Request: Under this task are some entries; return every one of them exactly.

Extracted data entries:
—————

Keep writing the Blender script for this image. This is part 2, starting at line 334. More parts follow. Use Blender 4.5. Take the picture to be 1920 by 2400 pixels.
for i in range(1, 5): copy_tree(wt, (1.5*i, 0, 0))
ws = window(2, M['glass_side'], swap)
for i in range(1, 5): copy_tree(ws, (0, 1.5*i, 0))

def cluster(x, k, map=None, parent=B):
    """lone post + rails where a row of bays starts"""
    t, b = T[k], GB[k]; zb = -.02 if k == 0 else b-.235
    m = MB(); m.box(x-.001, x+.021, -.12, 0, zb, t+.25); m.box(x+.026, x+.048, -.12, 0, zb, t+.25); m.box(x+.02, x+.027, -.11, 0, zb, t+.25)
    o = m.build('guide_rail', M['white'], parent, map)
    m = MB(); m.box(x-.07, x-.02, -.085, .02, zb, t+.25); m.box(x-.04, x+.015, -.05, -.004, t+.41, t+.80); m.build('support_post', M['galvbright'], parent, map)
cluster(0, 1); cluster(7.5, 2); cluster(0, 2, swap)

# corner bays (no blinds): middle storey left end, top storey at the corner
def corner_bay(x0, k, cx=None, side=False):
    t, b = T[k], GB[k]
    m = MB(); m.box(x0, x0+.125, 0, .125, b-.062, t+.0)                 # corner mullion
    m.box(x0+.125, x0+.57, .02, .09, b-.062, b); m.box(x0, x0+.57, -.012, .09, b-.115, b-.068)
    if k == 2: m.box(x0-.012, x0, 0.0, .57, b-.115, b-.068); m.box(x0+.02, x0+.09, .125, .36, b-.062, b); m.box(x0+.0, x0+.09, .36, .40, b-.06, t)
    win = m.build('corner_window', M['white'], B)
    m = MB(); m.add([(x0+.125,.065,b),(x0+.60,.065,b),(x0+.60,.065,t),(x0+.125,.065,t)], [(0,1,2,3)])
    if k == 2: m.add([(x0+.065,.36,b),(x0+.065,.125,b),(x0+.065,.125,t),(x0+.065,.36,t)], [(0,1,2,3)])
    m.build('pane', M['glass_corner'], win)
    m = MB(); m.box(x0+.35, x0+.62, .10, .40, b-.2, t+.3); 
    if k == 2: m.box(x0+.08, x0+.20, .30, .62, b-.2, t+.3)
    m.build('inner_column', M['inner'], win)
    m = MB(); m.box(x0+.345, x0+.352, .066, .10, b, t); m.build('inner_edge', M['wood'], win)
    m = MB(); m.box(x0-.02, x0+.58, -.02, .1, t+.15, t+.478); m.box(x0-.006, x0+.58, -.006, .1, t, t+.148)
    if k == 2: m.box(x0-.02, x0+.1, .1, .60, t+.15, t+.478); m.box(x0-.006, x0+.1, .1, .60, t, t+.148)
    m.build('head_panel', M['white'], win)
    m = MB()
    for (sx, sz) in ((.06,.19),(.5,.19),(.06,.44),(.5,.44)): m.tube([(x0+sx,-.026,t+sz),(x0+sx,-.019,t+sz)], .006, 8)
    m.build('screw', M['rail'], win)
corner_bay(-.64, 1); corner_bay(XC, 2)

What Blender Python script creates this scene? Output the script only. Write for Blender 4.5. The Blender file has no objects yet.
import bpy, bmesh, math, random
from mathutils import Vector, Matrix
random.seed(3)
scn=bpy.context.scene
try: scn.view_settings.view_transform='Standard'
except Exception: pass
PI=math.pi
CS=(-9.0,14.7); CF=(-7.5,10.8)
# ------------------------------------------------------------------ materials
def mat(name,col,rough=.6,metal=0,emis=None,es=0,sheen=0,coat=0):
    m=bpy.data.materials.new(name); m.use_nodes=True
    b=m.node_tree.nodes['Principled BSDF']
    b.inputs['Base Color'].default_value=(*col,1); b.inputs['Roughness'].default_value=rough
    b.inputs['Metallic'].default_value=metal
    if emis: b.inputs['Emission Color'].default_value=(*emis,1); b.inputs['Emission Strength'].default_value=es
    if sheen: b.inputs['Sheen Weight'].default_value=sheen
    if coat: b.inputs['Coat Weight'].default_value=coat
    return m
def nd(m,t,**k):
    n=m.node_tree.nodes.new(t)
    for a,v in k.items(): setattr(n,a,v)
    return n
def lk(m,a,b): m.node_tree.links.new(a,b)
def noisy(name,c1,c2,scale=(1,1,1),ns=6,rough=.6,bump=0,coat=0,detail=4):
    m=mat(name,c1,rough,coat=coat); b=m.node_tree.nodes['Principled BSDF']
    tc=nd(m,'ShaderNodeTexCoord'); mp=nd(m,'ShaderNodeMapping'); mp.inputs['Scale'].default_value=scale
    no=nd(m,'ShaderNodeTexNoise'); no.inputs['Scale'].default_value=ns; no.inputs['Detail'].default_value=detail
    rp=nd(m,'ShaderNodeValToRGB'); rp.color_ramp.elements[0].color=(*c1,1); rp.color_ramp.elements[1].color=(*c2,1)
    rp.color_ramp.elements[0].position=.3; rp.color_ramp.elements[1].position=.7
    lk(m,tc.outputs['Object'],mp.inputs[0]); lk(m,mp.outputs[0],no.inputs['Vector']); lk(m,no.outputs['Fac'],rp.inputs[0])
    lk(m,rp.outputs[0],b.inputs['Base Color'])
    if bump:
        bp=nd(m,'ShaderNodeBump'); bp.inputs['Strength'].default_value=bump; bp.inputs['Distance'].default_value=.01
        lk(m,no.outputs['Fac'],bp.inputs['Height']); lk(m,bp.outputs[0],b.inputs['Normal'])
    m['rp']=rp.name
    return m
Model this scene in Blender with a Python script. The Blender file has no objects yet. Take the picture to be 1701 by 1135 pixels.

—————

Answer to the exercise:
Keep writing the Blender script for this image. This is part 2, starting at line 334. More parts follow. Use Blender 4.5. Take the picture to be 1920 by 2400 pixels.
for i in range(1, 5): copy_tree(wt, (1.5*i, 0, 0))
ws = window(2, M['glass_side'], swap)
for i in range(1, 5): copy_tree(ws, (0, 1.5*i, 0))

def cluster(x, k, map=None, parent=B):
    """lone post + rails where a row of bays starts"""
    t, b = T[k], GB[k]; zb = -.02 if k == 0 else b-.235
    m = MB(); m.box(x-.001, x+.021, -.12, 0, zb, t+.25); m.box(x+.026, x+.048, -.12, 0, zb, t+.25); m.box(x+.02, x+.027, -.11, 0, zb, t+.25)
    o = m.build('guide_rail', M['white'], parent, map)
    m = MB(); m.box(x-.07, x-.02, -.085, .02, zb, t+.25); m.box(x-.04, x+.015, -.05, -.004, t+.41, t+.80); m.build('support_post', M['galvbright'], parent, map)
cluster(0, 1); cluster(7.5, 2); cluster(0, 2, swap)

# corner bays (no blinds): middle storey left end, top storey at the corner
def corner_bay(x0, k, cx=None, side=False):
    t, b = T[k], GB[k]
    m = MB(); m.box(x0, x0+.125, 0, .125, b-.062, t+.0)                 # corner mullion
    m.box(x0+.125, x0+.57, .02, .09, b-.062, b); m.box(x0, x0+.57, -.012, .09, b-.115, b-.068)
    if k == 2: m.box(x0-.012, x0, 0.0, .57, b-.115, b-.068); m.box(x0+.02, x0+.09, .125, .36, b-.062, b); m.box(x0+.0, x0+.09, .36, .40, b-.06, t)
    win = m.build('corner_window', M['white'], B)
    m = MB(); m.add([(x0+.125,.065,b),(x0+.60,.065,b),(x0+.60,.065,t),(x0+.125,.065,t)], [(0,1,2,3)])
    if k == 2: m.add([(x0+.065,.36,b),(x0+.065,.125,b),(x0+.065,.125,t),(x0+.065,.36,t)], [(0,1,2,3)])
    m.build('pane', M['glass_corner'], win)
    m = MB(); m.box(x0+.35, x0+.62, .10, .40, b-.2, t+.3); 
    if k == 2: m.box(x0+.08, x0+.20, .30, .62, b-.2, t+.3)
    m.build('inner_column', M['inner'], win)
    m = MB(); m.box(x0+.345, x0+.352, .066, .10, b, t); m.build('inner_edge', M['wood'], win)
    m = MB(); m.box(x0-.02, x0+.58, -.02, .1, t+.15, t+.478); m.box(x0-.006, x0+.58, -.006, .1, t, t+.148)
    if k == 2: m.box(x0-.02, x0+.1, .1, .60, t+.15, t+.478); m.box(x0-.006, x0+.1, .1, .60, t, t+.148)
    m.build('head_panel', M['white'], win)
    m = MB()
    for (sx, sz) in ((.06,.19),(.5,.19),(.06,.44),(.5,.44)): m.tube([(x0+sx,-.026,t+sz),(x0+sx,-.019,t+sz)], .006, 8)
    m.build('screw', M['rail'], win)
corner_bay(-.64, 1); corner_bay(XC, 2)

What Blender Python script creates this scene? Output the script only. Write for Blender 4.5. The Blender file has no objects yet.
import bpy, bmesh, math, random
from mathutils import Vector, Matrix
random.seed(3)
scn=bpy.context.scene
try: scn.view_settings.view_transform='Standard'
except Exception: pass
PI=math.pi
CS=(-9.0,14.7); CF=(-7.5,10.8)
# ------------------------------------------------------------------ materials
def mat(name,col,rough=.6,metal=0,emis=None,es=0,sheen=0,coat=0):
    m=bpy.data.materials.new(name); m.use_nodes=True
    b=m.node_tree.nodes['Principled BSDF']
    b.inputs['Base Color'].default_value=(*col,1); b.inputs['Roughness'].default_value=rough
    b.inputs['Metallic'].default_value=metal
    if emis: b.inputs['Emission Color'].default_value=(*emis,1); b.inputs['Emission Strength'].default_value=es
    if sheen: b.inputs['Sheen Weight'].default_value=sheen
    if coat: b.inputs['Coat Weight'].default_value=coat
    return m
def nd(m,t,**k):
    n=m.node_tree.nodes.new(t)
    for a,v in k.items(): setattr(n,a,v)
    return n
def lk(m,a,b): m.node_tree.links.new(a,b)
def noisy(name,c1,c2,scale=(1,1,1),ns=6,rough=.6,bump=0,coat=0,detail=4):
    m=mat(name,c1,rough,coat=coat); b=m.node_tree.nodes['Principled BSDF']
    tc=nd(m,'ShaderNodeTexCoord'); mp=nd(m,'ShaderNodeMapping'); mp.inputs['Scale'].default_value=scale
    no=nd(m,'ShaderNodeTexNoise'); no.inputs['Scale'].default_value=ns; no.inputs['Detail'].default_value=detail
    rp=nd(m,'ShaderNodeValToRGB'); rp.color_ramp.elements[0].color=(*c1,1); rp.color_ramp.elements[1].color=(*c2,1)
    rp.color_ramp.elements[0].position=.3; rp.color_ramp.elements[1].position=.7
    lk(m,tc.outputs['Object'],mp.inputs[0]); lk(m,mp.outputs[0],no.inputs['Vector']); lk(m,no.outputs['Fac'],rp.inputs[0])
    lk(m,rp.outputs[0],b.inputs['Base Color'])
    if bump:
        bp=nd(m,'ShaderNodeBump'); bp.inputs['Strength'].default_value=bump; bp.inputs['Distance'].default_value=.01
        lk(m,no.outputs['Fac'],bp.inputs['Height']); lk(m,bp.outputs[0],b.inputs['Normal'])
    m['rp']=rp.name
    return m
Model this scene in Blender with a Python script. The Blender file has no objects yet. Take the picture to be 1701 by 1135 pixels.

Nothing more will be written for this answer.